Cara mengelola sampah yang cerdas dan bertanggung jawab

user
Muhammad Hasits 19 Januari 2016, 11:01 WIB
untitled

Bandung.merdeka.com - Sampah masih menjadi persoalan utama bagi masyarakat Indonesia, termasuk di Bandung. Sedangkan perlakuan terhadap sampah sudah ketinggalan zaman di saat jenis-jenis sampah yang makin beragam, mulai sampah plastik hingga sampah kimia berbahaya.

Pengelolaan sampah di Kota Bandung sendiri masih menerapkan pola kumpul-angkut- buang. Prosesnya meliputi membuang sampah ke tong sampah, ditarik petugas kebersihan ke tempat pembuangan sementara (TPS), diangkut lagi ke tempat pembuangan akhir (TPA).

Ada cara lain yang lebih cerdas dalam mengelola sampah. Juru bicara Yayasan Pengembangan Biosains dan Bioteknologi (YPBB), Anilawati Nurwakhidin, mengatakan memperlakukan sampah dengan pola kumpul angkut buang hanyalah memindahkan sampah dari satu titik ke titik lain.

Cara tersebut hanya menimbulkan masalah baru: TPA akan kelebihan kapasitas yang dampaknya bisa berbahaya bagi jiwa manusia seperti longsor sampah Leuwigajah, Kota Cimahi, 2005. Waktu itu sampah dari Kota Bandung yang dibuang ke TPA Leuwigajah mengalami longsor yang menelan korban ratusan jiwa.

Belum lagi biaya pengangkutan sampah tiap harinya menelan ratusan juta rupiah berasal dari iuran warga. Dalam teori persampahan, kata Anilawati, pola kumpul angkut buang disebut pola sentralistik, yaitu memusatkan pembuangan sampah di satu titik.

Sedangkan cara baru lebih bertanggung jawab adalah pola desentralisasi. “Desentralisasi adalah pengelolaan sampah yang dilakukan di satuan terkecil masyarakat, yaitu dari keluarga atau diri sendiri,” kata Anilawati saat berbincang dengan Merdeka Bandung baru-baru ini.

Staf kampanye zero waste Bandung ini mengatakan, desentralisasi sampah bentuknya bisa berupa pemisahan sampah organik dan non-organik yang dimulai di rumah tangga. Artinya, di dalam rumah minimal ada dua tong sampah, yakni tong sampah organik yang berupa sampah sisa makanan, sayuran, dan sampah alami lainnya.
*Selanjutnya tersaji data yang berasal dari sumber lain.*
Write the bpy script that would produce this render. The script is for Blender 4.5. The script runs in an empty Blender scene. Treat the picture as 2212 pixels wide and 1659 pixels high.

Satu tong lagi adalah tong sampah non-organik atau tidak alami untuk mewadahi sampah-sampah yang tidak bisa diurai secara alamiah seperti sampah plastik. Ia menyebutkan, 50 persen sampah rumah jenis organik bisa diurai secara alami.

Menurutnya, seharusnya sampah organik tidak boleh disatukan dengan sampah non-organik yang kemudian dibuang ke TPA. Sampah organik bisa diolah sendiri dengan metode takakura atau kompos.

“Semua sampah organik bisa dijadikan kompos yang akan hancur oleh bakteri pengurai,” katanya. Cara membuat takakura, lanjut dia, masukan tanah ke dalam wadah keranjang atau ember yang sudah diisi bakteri pengurai. Bakteri bisa didapat di toko kompos organik.

Lima puluh persen lagi sampah rumah tangga bersifat non-organik yang masih bisa dipilah lagi. Caranya, pisahkan sampah mana bisa didaur ulang dan mana yang tidak. Dari 50 persen sampah non-organik, kurang lebih 20 persennya berupa sampah non organik bisa didaur ulang seperti botol air mineral. Sampah daur ulang tersebut bisa dijual atau diberikan ke tukang rongsokan.

Sisanya atau sekitar 30 persen lagi adalah adalah sampah non-organik tak dapat didaur ulang. Jadi 30 persen sampah inilah seharusnya berada di tong sampah untuk diangkut petugas kebersihan yang akan dibawa ke TPA. Dengan cara demikian, otomatis TPA tidak akan kelebihan muatan.